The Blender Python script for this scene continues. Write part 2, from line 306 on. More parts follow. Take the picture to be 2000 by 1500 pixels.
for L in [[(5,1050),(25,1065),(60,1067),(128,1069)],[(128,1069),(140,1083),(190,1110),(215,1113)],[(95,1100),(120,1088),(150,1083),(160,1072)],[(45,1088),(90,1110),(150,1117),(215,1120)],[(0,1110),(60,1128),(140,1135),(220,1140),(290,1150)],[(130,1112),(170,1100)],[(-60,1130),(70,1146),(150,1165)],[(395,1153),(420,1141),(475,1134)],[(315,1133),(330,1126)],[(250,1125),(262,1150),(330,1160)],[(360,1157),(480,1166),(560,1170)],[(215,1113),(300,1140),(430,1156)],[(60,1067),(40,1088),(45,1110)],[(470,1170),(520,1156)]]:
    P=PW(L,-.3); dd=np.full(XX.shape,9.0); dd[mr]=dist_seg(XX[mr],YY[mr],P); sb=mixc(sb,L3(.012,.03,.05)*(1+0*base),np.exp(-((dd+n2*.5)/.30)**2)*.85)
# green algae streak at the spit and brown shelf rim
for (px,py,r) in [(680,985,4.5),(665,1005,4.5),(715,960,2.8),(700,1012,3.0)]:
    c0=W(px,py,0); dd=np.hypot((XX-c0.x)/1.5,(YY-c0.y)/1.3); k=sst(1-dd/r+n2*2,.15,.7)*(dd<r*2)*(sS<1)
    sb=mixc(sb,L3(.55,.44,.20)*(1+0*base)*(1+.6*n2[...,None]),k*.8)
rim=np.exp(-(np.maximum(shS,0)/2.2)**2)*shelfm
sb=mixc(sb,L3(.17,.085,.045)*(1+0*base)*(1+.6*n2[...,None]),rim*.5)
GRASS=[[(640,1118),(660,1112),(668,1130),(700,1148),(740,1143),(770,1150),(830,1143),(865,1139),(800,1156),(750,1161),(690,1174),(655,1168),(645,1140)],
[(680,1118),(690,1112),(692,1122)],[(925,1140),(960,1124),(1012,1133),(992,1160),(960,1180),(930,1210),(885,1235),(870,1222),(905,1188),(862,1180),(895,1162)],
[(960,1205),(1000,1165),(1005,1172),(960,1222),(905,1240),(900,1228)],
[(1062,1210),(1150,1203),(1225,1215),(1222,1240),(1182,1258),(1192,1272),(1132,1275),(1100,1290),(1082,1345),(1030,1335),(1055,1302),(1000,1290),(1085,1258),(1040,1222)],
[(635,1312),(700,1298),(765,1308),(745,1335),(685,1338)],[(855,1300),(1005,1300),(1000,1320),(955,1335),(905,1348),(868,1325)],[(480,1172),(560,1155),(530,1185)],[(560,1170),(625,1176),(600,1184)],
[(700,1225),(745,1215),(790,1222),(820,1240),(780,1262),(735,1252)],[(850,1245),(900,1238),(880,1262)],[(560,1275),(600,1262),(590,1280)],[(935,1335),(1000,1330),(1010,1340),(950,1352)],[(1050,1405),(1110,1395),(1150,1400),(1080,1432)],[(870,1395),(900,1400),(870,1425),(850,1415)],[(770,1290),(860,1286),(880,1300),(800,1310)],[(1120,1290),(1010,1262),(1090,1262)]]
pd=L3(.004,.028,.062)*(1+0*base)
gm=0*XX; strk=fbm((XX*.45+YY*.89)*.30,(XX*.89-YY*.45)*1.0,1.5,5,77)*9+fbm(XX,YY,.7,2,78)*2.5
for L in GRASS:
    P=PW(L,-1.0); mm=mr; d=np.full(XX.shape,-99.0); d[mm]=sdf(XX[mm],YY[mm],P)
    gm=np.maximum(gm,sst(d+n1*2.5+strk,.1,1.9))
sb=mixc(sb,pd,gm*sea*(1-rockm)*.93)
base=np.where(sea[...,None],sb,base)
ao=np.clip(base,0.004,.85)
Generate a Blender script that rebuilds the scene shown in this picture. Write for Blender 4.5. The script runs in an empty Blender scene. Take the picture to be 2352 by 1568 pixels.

::::::::::

Extract all of the data shown above and repeat it verbatim.

### EXPECTED ANSWER:
The Blender Python script for this scene continues. Write part 2, from line 306 on. More parts follow. Take the picture to be 2000 by 1500 pixels.
for L in [[(5,1050),(25,1065),(60,1067),(128,1069)],[(128,1069),(140,1083),(190,1110),(215,1113)],[(95,1100),(120,1088),(150,1083),(160,1072)],[(45,1088),(90,1110),(150,1117),(215,1120)],[(0,1110),(60,1128),(140,1135),(220,1140),(290,1150)],[(130,1112),(170,1100)],[(-60,1130),(70,1146),(150,1165)],[(395,1153),(420,1141),(475,1134)],[(315,1133),(330,1126)],[(250,1125),(262,1150),(330,1160)],[(360,1157),(480,1166),(560,1170)],[(215,1113),(300,1140),(430,1156)],[(60,1067),(40,1088),(45,1110)],[(470,1170),(520,1156)]]:
    P=PW(L,-.3); dd=np.full(XX.shape,9.0); dd[mr]=dist_seg(XX[mr],YY[mr],P); sb=mixc(sb,L3(.012,.03,.05)*(1+0*base),np.exp(-((dd+n2*.5)/.30)**2)*.85)
# green algae streak at the spit and brown shelf rim
for (px,py,r) in [(680,985,4.5),(665,1005,4.5),(715,960,2.8),(700,1012,3.0)]:
    c0=W(px,py,0); dd=np.hypot((XX-c0.x)/1.5,(YY-c0.y)/1.3); k=sst(1-dd/r+n2*2,.15,.7)*(dd<r*2)*(sS<1)
    sb=mixc(sb,L3(.55,.44,.20)*(1+0*base)*(1+.6*n2[...,None]),k*.8)
rim=np.exp(-(np.maximum(shS,0)/2.2)**2)*shelfm
sb=mixc(sb,L3(.17,.085,.045)*(1+0*base)*(1+.6*n2[...,None]),rim*.5)
GRASS=[[(640,1118),(660,1112),(668,1130),(700,1148),(740,1143),(770,1150),(830,1143),(865,1139),(800,1156),(750,1161),(690,1174),(655,1168),(645,1140)],
[(680,1118),(690,1112),(692,1122)],[(925,1140),(960,1124),(1012,1133),(992,1160),(960,1180),(930,1210),(885,1235),(870,1222),(905,1188),(862,1180),(895,1162)],
[(960,1205),(1000,1165),(1005,1172),(960,1222),(905,1240),(900,1228)],
[(1062,1210),(1150,1203),(1225,1215),(1222,1240),(1182,1258),(1192,1272),(1132,1275),(1100,1290),(1082,1345),(1030,1335),(1055,1302),(1000,1290),(1085,1258),(1040,1222)],
[(635,1312),(700,1298),(765,1308),(745,1335),(685,1338)],[(855,1300),(1005,1300),(1000,1320),(955,1335),(905,1348),(868,1325)],[(480,1172),(560,1155),(530,1185)],[(560,1170),(625,1176),(600,1184)],
[(700,1225),(745,1215),(790,1222),(820,1240),(780,1262),(735,1252)],[(850,1245),(900,1238),(880,1262)],[(560,1275),(600,1262),(590,1280)],[(935,1335),(1000,1330),(1010,1340),(950,1352)],[(1050,1405),(1110,1395),(1150,1400),(1080,1432)],[(870,1395),(900,1400),(870,1425),(850,1415)],[(770,1290),(860,1286),(880,1300),(800,1310)],[(1120,1290),(1010,1262),(1090,1262)]]
pd=L3(.004,.028,.062)*(1+0*base)
gm=0*XX; strk=fbm((XX*.45+YY*.89)*.30,(XX*.89-YY*.45)*1.0,1.5,5,77)*9+fbm(XX,YY,.7,2,78)*2.5
for L in GRASS:
    P=PW(L,-1.0); mm=mr; d=np.full(XX.shape,-99.0); d[mm]=sdf(XX[mm],YY[mm],P)
    gm=np.maximum(gm,sst(d+n1*2.5+strk,.1,1.9))
sb=mixc(sb,pd,gm*sea*(1-rockm)*.93)
base=np.where(sea[...,None],sb,base)
ao=np.clip(base,0.004,.85)
Generate a Blender script that rebuilds the scene shown in this picture. Write for Blender 4.5. The script runs in an empty Blender scene. Take the picture to be 2352 by 1568 pixels.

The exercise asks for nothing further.